Before the fight, I staked out a spot right next to the ring. The second the bell rang, I had immediate cause to worry. Chuck was clearly half a head shorter than Robert. As they closed in on one another, my stomach did cartwheels, and my mind thought evil things. I wanted Chuck to savage Robert. I wanted him to drive a fist into Robert’s solar plexus. I wanted Robert to fall, senseless and dizzy, to the floor. What I wanted most of all was to see my brother raise his arms and gloves in victory.

For three minutes, arms and gloves flew furiously, recklessly, and, to tell the truth, harmlessly. If anyone had been keeping score, they would have chronicled a total of only two or three punches that landed with any effectiveness. When the decision was read, and Chuck was announced the winner, I felt a flood of pride, and relief, for my brother. Chuck was overjoyed.

I remember him and Robert talking with each other after the decision was read. They were being good sports about everything. Quickly, my nerves settled. All my worries went away, and calm returned. My brother was unharmed, he was a winner, and I was glad for him. For the rest of Fight Night, I didn’t have a concern in the world.

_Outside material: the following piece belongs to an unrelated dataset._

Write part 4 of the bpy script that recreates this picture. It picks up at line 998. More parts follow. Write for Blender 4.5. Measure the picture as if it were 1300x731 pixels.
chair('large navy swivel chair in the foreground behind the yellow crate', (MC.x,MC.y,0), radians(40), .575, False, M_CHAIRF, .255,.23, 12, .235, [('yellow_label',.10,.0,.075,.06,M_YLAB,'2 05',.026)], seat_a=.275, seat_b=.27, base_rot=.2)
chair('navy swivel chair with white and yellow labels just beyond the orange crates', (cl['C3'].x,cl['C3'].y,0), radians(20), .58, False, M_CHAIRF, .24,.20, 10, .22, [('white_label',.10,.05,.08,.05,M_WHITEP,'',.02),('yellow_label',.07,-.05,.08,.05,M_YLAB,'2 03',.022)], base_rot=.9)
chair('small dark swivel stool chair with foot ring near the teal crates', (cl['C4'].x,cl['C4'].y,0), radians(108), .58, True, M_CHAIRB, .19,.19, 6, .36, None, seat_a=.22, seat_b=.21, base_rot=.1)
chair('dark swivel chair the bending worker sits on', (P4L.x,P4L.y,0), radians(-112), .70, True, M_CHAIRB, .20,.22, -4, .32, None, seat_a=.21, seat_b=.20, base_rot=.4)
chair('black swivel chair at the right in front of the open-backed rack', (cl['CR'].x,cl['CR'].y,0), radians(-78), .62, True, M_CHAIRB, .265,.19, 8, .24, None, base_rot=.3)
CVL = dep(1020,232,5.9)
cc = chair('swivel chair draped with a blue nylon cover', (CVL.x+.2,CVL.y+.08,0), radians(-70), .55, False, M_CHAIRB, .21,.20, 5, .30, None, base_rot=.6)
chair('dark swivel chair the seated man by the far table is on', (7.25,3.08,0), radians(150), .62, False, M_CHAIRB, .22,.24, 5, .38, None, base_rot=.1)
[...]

I have not kept up with Camp Stewart. I do not know if it stages Fight Nights anymore. Undoubtedly, there have been complaints from parents who find the concept too aggressive. As I look back on it, however, I think things were pretty much all right like they were.

My son is only 10 months old, but I’ve got a feeling that in a couple of years he is going to want to beat on other boys for absolutely no reason. Someday, too, he may want to climb into a boxing ring, wearing big old gloves that can’t hurt anybody and throwing punches until he’s too tired to move. Sometimes you can’t explain little boys. Sometimes, you let them do crazy things.

Fight Night, it seems, wasn’t just for the fighters. It was for older brothers too. I am sure I was not the first camper to stand by that shaky old Camp Stewart boxing ring, worried like hell for the sake of a younger brother who had strapped on his gloves and was facing an opponent much bigger than himself. On those occasions, an older brother can feel his breath getting short and his eyes beginning to burn. If the younger brother is hurt, the older brother knows, he himself will feel the hurt even more. If for any reason that younger brother is shamed, the older brother will try to bear the shame in his stead.

Camp Stewart probably didn’t intend for the campers to learn any deep, meaningful lessons at Fight Night. But at Fight Night, I know that I learned one truth: It is one thing for you, and you alone, to get into a fight with somebody. It is a different thing entirely to watch your brother up there in the ring.

If Robert Ettinger had beaten my brother up on Fight Night, and then if he’d been a jerk about it, he would have had another fight on his hands. On his way home, he would have been tackled in the dark of night by a 10-year-old Bruce Dobie, make no mistake about it.